See http://www.quora.com/Why-did-Microsoft-take-so-long-to-relea...

During that same five year period MS screwed up virtually everything else they were working on. It's not surprising they also could't come to grips with getting IE out.

To put it another way, do you suspect malice with how long Vista took? Probably not. I suspect that with Vista struggling all resources were moved to getting Vista back on track -- as important as IE is, Windows moreso.




I don't think he attributed disbanding the IE6 team to malice, MS had no need for that team anymore since they controlled virtually all of the browser market, and their main platform focus was never the web so there was little incentive for them to keep innovating there "for innovation's sake".

> It's not surprising they also could't come to grips with getting IE out.

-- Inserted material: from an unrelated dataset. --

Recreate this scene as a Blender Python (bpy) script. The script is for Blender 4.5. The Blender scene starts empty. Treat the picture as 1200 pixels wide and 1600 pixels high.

It's not that they couldn't get it out, there was no IE7 project until they reactivated MSIE in 2005.


This is what MS said on the issue (from Wikipedia):

"With the release of IE6 Service Pack 1 in 2003, Microsoft announced that future upgrades to Internet Explorer would come only through future upgrades to Windows, stating that "further improvements to IE will require enhancements to the underlying OS."

I think Vista messed up their plan. It doesn't sound like they just thought they were done. At least that was what they said in 2003. Now maybe you're saying internally something else was happening, but I hadn't heard that before.

Apparently in 2005 they then announced that they needed to do an out of band release for security.


Yea, I am surprised no one mentioned IE6 in XP SP2. Look at the IE in early 4xxx Longhorn builds too and compare.